Angkor temples and Phnom Penh photofestival

Hello!

Thanks for your feedback. I will try shorter articles, but not sure I manage at the start. So much happening every day! How could I not share that with you? 🙂

Saturday 26th Nov: I went to visit the temples of Bantleay Srei (fine decoration, pink stone) and Kbal Spean (pretty walk of 30 min in the forest, carved stones under water, nice waterfall) with Mandy, a girl from Burma/Australia I had met the day before who works currently as an intern at the Phnom Penh Post. In the evening was the closing event of angkor-photo and we partied until sunrise the next day!

http://www.flickr.com/photos/anneleroy/6434600757/in/photostream

Kbal Spean site, Cambodia

Sunday 27th Nov: I met Lorna when having lunch at the place nearby my hotel, a girl who works as a volonteer in a butterfly centre close to Bantleay Srei. We biked to a swimming pool and chilled out there with her friend Tania working for the centre too. There was fish massage there, funny. Learning more about the centre made me want to take photos of it and possibly write a short story about it if I manage. Thinking about coming back to Siem Reap for a week or two to shoot this after the Phnom Penh photo festival…
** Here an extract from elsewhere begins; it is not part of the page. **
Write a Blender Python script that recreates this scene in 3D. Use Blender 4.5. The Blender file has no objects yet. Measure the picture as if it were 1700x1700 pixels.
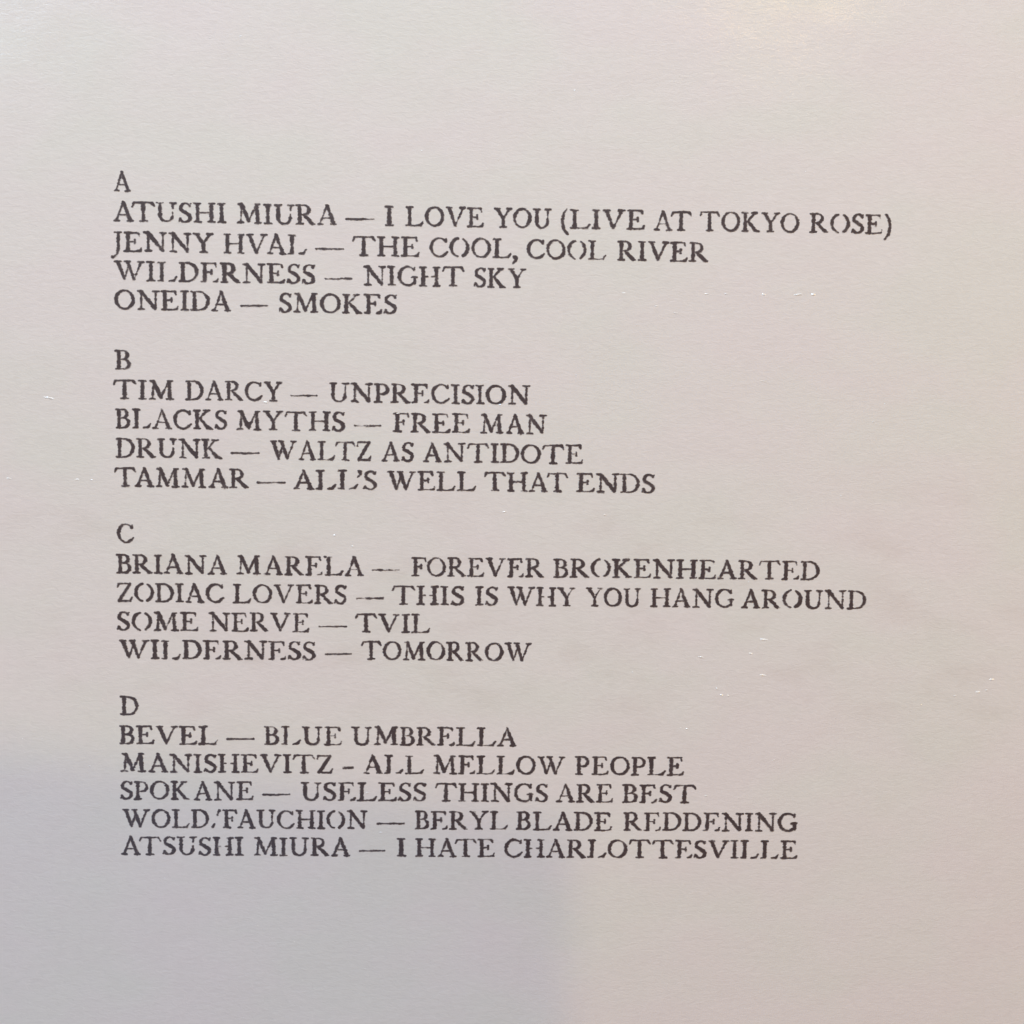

Monday 28th Nov: With 2 photographers, James Monroe and Roger Ballen, I went to visit 2 remote temples of Kok Ker ( a 7-level pyramid temple).

Kok Ker temple, Cambodia

Then we visited Beng Mealea. That one is astonishing. Huge, mysterious, wild, full of growing vegetations and big trees. Incredibly fascinating temple, my favourite so far.

Beng Mealea temple, Cambodia

Check the work of these photographers here:
http://www.jamesmonroeadams.com/
http://www.rogerballen.com/

Tuesday 29th Nov: I took a bus at 8:30am and arrived in Phnom Penh around 3.30pm, all this for 6 dollars bus ticket! I had not booked and picked up one hotel of the Lonely Planet, and chose the one in front finally. I met a French guy Frank, in his fifties/early sixties who backpacks a lot in Asia and gave me some tips. He had worked for Le Petit Futé so it was pretty handy to hear his tips! We went to the French Institute together to get the programme of the Phnom Penh Photo festival. Then I went to the slideshows in the evening at the University of Phnom Penh and met again there with Rasel Chowdury, a young Indian photographer who I had met in Siem Reap. He has a show in this festival. He is really really talented guy, I love his work.

Check this out:
http://lalettredelaphotographie.com/entries/4901/photophnompenh-2011-rasel-chowdhury

Wed 30th Nov: I went to a talk in the morning at the UniversitĂ© des Beaux-Arts, from Christian Caujolle. It was supposed to be about “How to read a photography image” but was just a plain presentation of all events of the festival. A bit disappointing. But there I met Severine, a French backpacker who had lived 2 years in China and was now travelling for 3 months, and 2 photographers, Sven Schwinning and Jacques Sierpinski. Sven is German and lives in Kratie at the moment, and Jaques is a professional photographer who has worked for many travel, hotels and food magazines for the last 40 years, mostly in Asia. Again, an incredible bunch of people. The four of us got along really well, and we went all day from one exhibition to another of the Phnom Penh Photo festival, then to the slideshows in the evening, then for dinner in a beautiful restaurant called Boat Noodles, where we had delicious food and Angkor beer for a total of only 6 dollars per person.
Check the work of these photographers here:
http://www.b-real.de/
http://www.sierpinski.fr/

Sorry if I don’t write more about Phnom Penh itself or life in Cambodia or Khmer Rouges history…I am just making the most of these 2 intense photography festivals for the moment, discovering exhibitions and meeting a lot of photographers without being too much into the touristy stuff yet.
More to come later about country and other..

Going for lunch and seeing more exhibitions now.

Woo…It is already 1st of December!!!!